By: Mike Murphy, Manager of Alumni Services
One of the hardest things for people to do in early recovery is cutting ties with people, places and things that no longer serve us well. Whether it’s the local bar and the rowdy crew you used to roll with, the dreaded Ex, the job that was burying you or even family members. And especially when it comes to people, it can be difficult. Because truth be told, even though we know they are harmful to us, we genuinely care for them. Or maybe we just miss their company. But one thing is for certain, we cannot move forward with our new lease on life if we are still renting it out to problem tenants.
This was a monumental task for me to overcome. When I came to Transformations, my ENTIRE adult life revolved around drinking. All the jobs I had were prone to party culture, so therefore most of my friends were no strangers to the bottle, either. And while I am not saying that all my friends had drinking problems, I would say most definitely drank more than the average person. Think about it. Marine Corps -> Tattoo Shops -> Bartending. Pretty rough crowd to be around. So now, sitting here newly sober, I had to wonder to myself, “Holy crap. Who do I even hang out with anymore??”.
After Treatment, I decided it was in my best interest to stay in South Florida. Which wasn’t that difficult of a decision considering I am originally from here. However, the previous 10+ years had been spent in Orlando and a brief one-year stint in Nashville. And Orlando, specifically, was where most of my close friends were. The friends I had in South Florida had swayed in a much different direction than I had. They all had families and children and career jobs. And to be honest, through my alcoholism, I had lost contact with a lot of them, if not most. Things were looking pretty lonely in the Murphy Camp.
“Take the suggestions”. This is something that still plays in my head to this day. And one of the first suggestions I took post-treatment was from a long-time tech here at Transformations, Joe. Some of you may know him as “By the Book Joe”. It seemed like day in and day out he would harp on “On your first day outta here, go to a meeting. If you do that, your odds of making this work are significantly better.” And that one suggestion I feel really set me up for success. Through going to that meeting, I found not only a home group, but a bunch of guys that lived at the halfway house down the road that I would end up living at.
It was at this place I discovered something new. Well, new’ish. For the first time in my adult life, I was (for the most part) surrounded by people trying to work THROUGH their problems. Not running AWAY from their problems. And not only were they trying to find a solution to their problem(s), but they were using the help of others in doing so.
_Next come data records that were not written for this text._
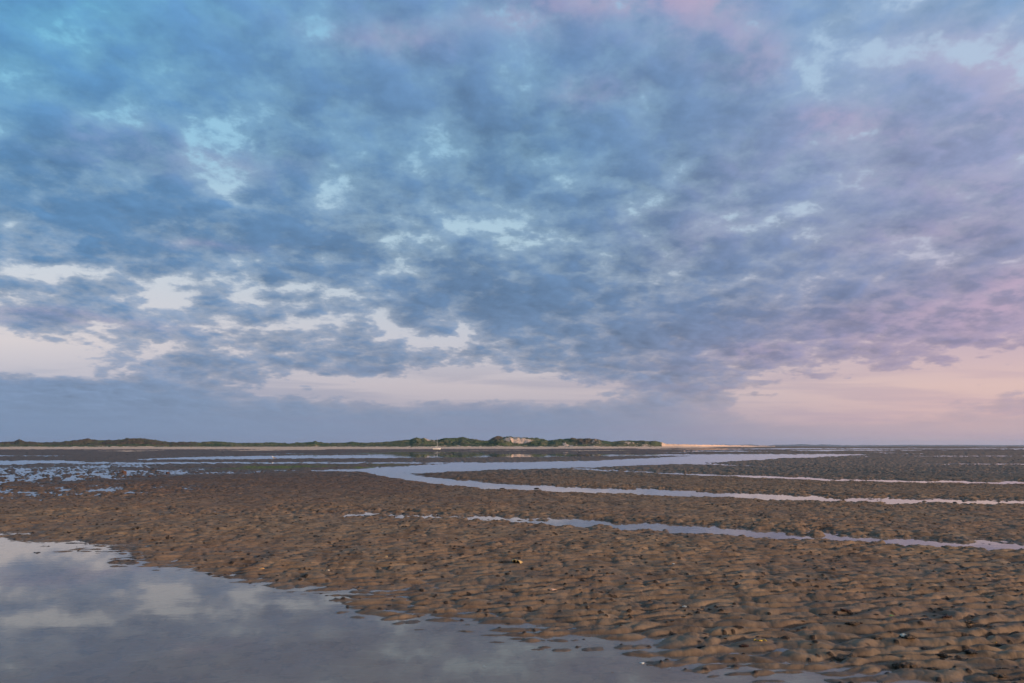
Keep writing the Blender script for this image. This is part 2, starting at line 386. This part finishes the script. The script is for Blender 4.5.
# sand soaked by the water table is darker and shinier
wetz = t.sm(t.m('MULTIPLY_ADD', med, .012, t.m('MULTIPLY_ADD', big, .05, zz)), .018, .066, 1., 0.)
c = t.mix(t.m('MULTIPLY', t.m('MULTIPLY', wetz, t.sm(zz, -.012, -.002)), .45), c, (.055,.040,.034))
c = t.mix(t.m('MULTIPLY', t.sm(zz, -.012, -.002, 1., 0.), .8), c, t.mix(t.sm(t.noise(co, 6., 3.), .34, .50), (.15,.10,.085), (.52,.33,.225)))
ro = t.m('MULTIPLY_ADD', wetz, -.34, t.m('MULTIPLY_ADD', groove_shade, -.24, t.m('MULTIPLY_ADD', fine, .14, .66)))
bh = t.m('ADD', t.m('MULTIPLY', fine, .35), t.m('MULTIPLY', t.noise(co, 11., 5., .6), 1.))
b = t.n('ShaderNodeBump', Height=bh, Strength=.8, Distance=.014)
p = t.n('ShaderNodeBsdfPrincipled', Base_Color=c, Roughness=ro, Normal=b)
p.inputs['Specular IOR Level'].default_value = .22
t.n('ShaderNodeOutputMaterial', Surface=p)

g_ = mesh_np('tidal_flat', Vt, Fq, ms); tag(g_, kind='structure')
fattr(g_, 'algae', np.append(alg, 0)); fattr(g_, 'dark', np.append(dark, 0)); fattr(g_, 'crest', np.append(crest, 0)); fattr(g_, 'cast', np.append(cast, 0))
# the small disc under the eye point
cv = [(0, 0, -.05)]+[(rr[0]*math.sin(a), rr[0]*math.cos(a), -.02) for a in np.linspace(0, 2*math.pi, 33)[:-1]]

# ------------------------------------------------------------------ water: one level sheet that the sand rises through
mw = bpy.data.materials.new('sea_water'); mw.use_nodes = True; t = NT(mw.node_tree)
co = t.n('ShaderNodeTexCoord').outputs['Object']
wv1 = t.noise(t.n('ShaderNodeMapping', Vector=co, Scale=(.55, 1.4, 1)).outputs[0], 5., 4., .55)
wv2 = t.noise(co, .7, 3., .5)
b = t.n('ShaderNodeBump', Height=t.m('ADD', wv1, t.m('MULTIPLY', wv2, 1.5)), Strength=.07, Distance=.005)
fr = t.n('ShaderNodeFresnel', IOR=1.40, Normal=b)
gls = t.n('ShaderNodeBsdfGlossy', Color=(1,1,1), Roughness=.015, Normal=b)
dif = t.n('ShaderNodeBsdfDiffuse', Color=(.74,.52,.38))
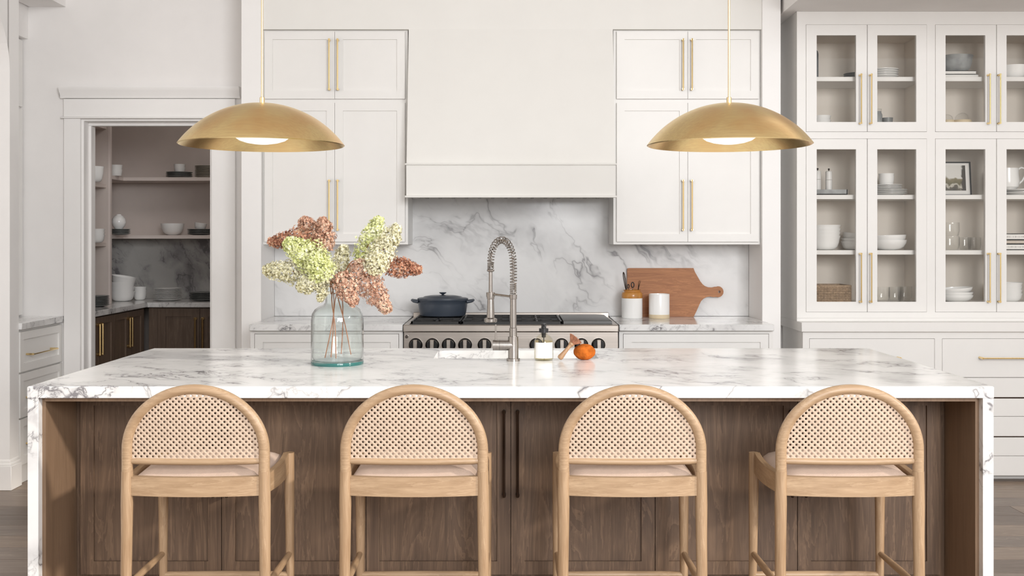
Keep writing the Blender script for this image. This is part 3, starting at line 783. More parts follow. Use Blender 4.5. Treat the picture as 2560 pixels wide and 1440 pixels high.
# ================================================================ SOAP BOTTLE
BD = 4.15; bx = X(1359.3, BD)
sb = thing('soap_bottle', 'clear soap bottle with blank white label and black pump beside the faucet', 'soap bottle', (bx, BD, TOP))
br = S(24.2, BD)
def bz(py): return Z(py, BD)
z0 = TOP
prof = [(0, z0), (br * .88, z0), (br, z0 + .006), (br, bz(857)), (br * .96, bz(850)), (br * .72, bz(840)), (.0125, bz(833.5)), (.0120, bz(829))]
build('bottle_glass', G().lathe(prof + [(r - .0015, z + (.002 if i == 0 else 0)) for i, (r, z) in reversed(list(enumerate(prof))[1:])] + [(0, z0 + .004)], (bx, BD, 0), 32, cap=False), M['soap'], sb)
build('liquid', G().lathe([(0, z0 + .005), (br * .9, z0 + .006), (br - .003, z0 + .012), (br - .003, bz(860)), (br * .93, bz(852)), (0, bz(852))], (bx, BD, 0), 28), M['liquid'], sb)
g = G(); rr = br + .0006; A = []
for i in range(13):
    a = R(-90 - 60 + 120 * i / 12); A.append((g.bm.verts.new((bx + rr * math.cos(a), BD + rr * math.sin(a), bz(893.5))), g.bm.verts.new((bx + rr * math.cos(a), BD + rr * math.sin(a), bz(854.5)))))
for a, c in zip(A, A[1:]): g.bm.faces.new((a[0], c[0], c[1], a[1]))
build('paper_label', g, M['label'], sb)
g = G().lathe([(0, bz(831)), (.0185, bz(831)), (.0185, bz(821)), (.010, bz(820)), (.009, bz(814)), (.0105, bz(812)), (.0095, bz(808.5)), (0, bz(808))], (bx, BD, 0), 24)
g.tube([(bx, BD, bz(813)), (bx + .006, BD - .035, bz(813.5))], .0035, 8)
g.lathe([(0, bz(845)), (.008, bz(843)), (.009, bz(831)), (0, bz(830))], (bx, BD, 0), 16); g.tube([(bx, BD, bz(843)), (bx + .002, BD, bz(897))], .0022, 6)
build('pump', g, M['blackp'], sb)

# ================================================================ DISH BRUSH + SPONGE
QD = 4.13
br_ = thing('dish_brush', 'wooden dish brush with reddish bristles leaning on the orange sponge', 'brush', (X(1400, QD), QD, TOP))
p0, p1 = Vector((X(1398, QD), QD - .01, TOP + .009)), Vector((X(1428, QD), QD + .005, Z(861, QD)))
dv = (p1 - p0).normalized()
pts = [p0 + (p1 - p0) * t for t in (0, .1, .45, .8, 1)]
build('brush_handle', G().tube(pts, [.0085, .0115, .0082, .0068, .0095], 14), M['brushwood'], br_)
build('collar', G().tube([p1 - dv * .003, p1 + dv * .005], [.0108, .0108], 16), M['brushwood'], br_)
g = G(); p2 = p1 + dv * .004; ax1 = dv.cross(Vector((0, 1, 0))).normalized(); ax2 = dv.cross(ax1)
for i in range(170):
    a = random.uniform(0, 2 * PI); q = math.sqrt(random.random())
    s0 = (ax1 * math.cos(a) + ax2 * math.sin(a)) * q * .008; s1 = (ax1 * math.cos(a) + ax2 * math.sin(a)) * q * .030
    g.tube([p2 + s0, p2 + s1 + dv * (.029 - .003 * q * q)], [.0009, .0011], 4)
build('bristles', g, M['bristle'], br_, kind='stuff')
sx_, sy_ = X(1461, 4.17), 4.165
g = G(); bmesh.ops.create_icosphere(g.bm, subdivisions=5, radius=1)
for v in g.bm.verts:
    n_ = v.co.normalized(); d_ = 1 + .05 * noise.noise(n_ * 2.2) + .022 * noise.noise(n_ * 9) + .02 * noise.noise(n_ * 26)
    v.co = Vector((sx_ + n_.x * .0425 * d_, sy_ + n_.y * .038 * d_, TOP + .0305 + max(-.0295, n_.z * .0315 * d_)))
solo('sponge', g, M['sponge'], (sx_, sy_, TOP), 'round fuzzy orange sponge on the island beside the brush', 'sponge', smooth=180)

# ================================================================ VASE AND FLOWERS
VD = 4.02; vx = X(843.5, VD); vr = S(65.3, VD)
vs_ = thing('glass_vase', 'large clear glass vase with teal base holding dried flowers on the island', 'vase', (vx, VD, TOP))
def wz(py): return Z(py, VD)
po = [(0, TOP + .001), (vr * .93, TOP + .001), (vr * .99, TOP + .006), (vr, TOP + .014), (vr * .995, wz(800)), (vr * .96, wz(784)), (vr * .86, wz(773)), (vr * .70, wz(766)), (vr * .52, wz(761)), (.0455, wz(756)), (.0445, wz(722)), (.0500, wz(717)), (.0505, wz(713)), (.0480, wz(711))]
pi_ = [(.0445, wz(713)), (.0415, wz(722)), (.0420, wz(757)), (vr * .50, wz(764)), (vr * .69, wz(769)), (vr * .84, wz(776)), (vr * .93, wz(786)), (vr * .963, wz(801)), (vr * .965, TOP + .03), (vr * .90, TOP + .018), (0, TOP + .016)]
build('vase_body', G().lathe(po + pi_, (vx, VD, 0), 64, cap=False), M['vase'], vs_, smooth=60)
build('vase_base', G().lathe([(vr * .90, TOP), (vr * .985, TOP), (vr * 1.004, TOP + .004), (vr * 1.006, TOP + .010), (vr * .995, TOP + .0125), (vr * .9, TOP + .003)], (vx, VD, 0), 64), M['teal'], vs_, smooth=60)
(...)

If you saw someone struggling, you offered to help. Sometimes it was a ride, sometimes it was just to listen for a few minutes. But it was a group working together for the common good. This was also where I first realized that helping others was indeed helping me.
As for the home group? I don’t even know where to start with that one. The area of town it is in, it’s known for being a little “older”. Growing up I never had a grandfather. So, I can’t say this for certain, but maybe that’s why I enjoyed this home group so much. Most of the men at this meeting were Senior Citizens. And they were always dishing out that good life advice. All while taking a genuine interest in how I was doing. Some of them felt like right off the movie screen, “Grandpappy” roles. Not only was I offered life lessons from these gentlemen, but I was shown proof that this crazy thing is possible. For YEARS to come. And hell, they seemed to be enjoying themselves for a bunch of old, sober dudes! A bunch of retired self will run rioters!
Twice a year I attend a conference that is specifically for Alumni Services in Treatment. And I have made some great friends at it. For the Spring Conference this year, they decided for the first time to hold it in Florida. Bradenton, to be exact. Me and a few other guys attending the conference decided to get an AirBnB for a couple of days leading up to it. A sort of boy’s trip. Just a couple of days in Tampa, having some fun, relaxing, and hanging out. It turned out to be so much more than that. I can easily say those couple of days were the most fun I have had in recovery, thus far. We did ALL the sightseeing, ALL the restaurant hopping (If you want me to talk your ear off, ask me about our experience at Bern’s Steakhouse. My foodie self was in heaven) but most of ALL. We enjoyed each other’s company as men in recovery. We bonded over shared experiences, life stories and hardships. I considered these guys friends before this trip, but more like brothers at the end of it. And all of this was done without even a thought of drinking. The only times things got hazy, was through the cigar smoke.
When I got home from that trip, I started reading a book. It’s sort of a day to day type book. Titled, “The Daily Stoic”. It’s described as “366 Meditations on Wisdom, Perseverance, and the Art of Living.” One of the first ones I read was “You become what you give your attention to” from Epictetus. And it could not have come at a better time. I had just left this amazing conference with other people that are not only in recovery, but are also in the same field of work as I am. And I got to spend a few days with other men in recovery who I aspire to be like.
To end this, let me just say….My circle may be much smaller nowadays. Yet it somehow has more reach than it used to. And it certainly has much more value. And with each sober day that passes, I can only hope to add to that circle more and more.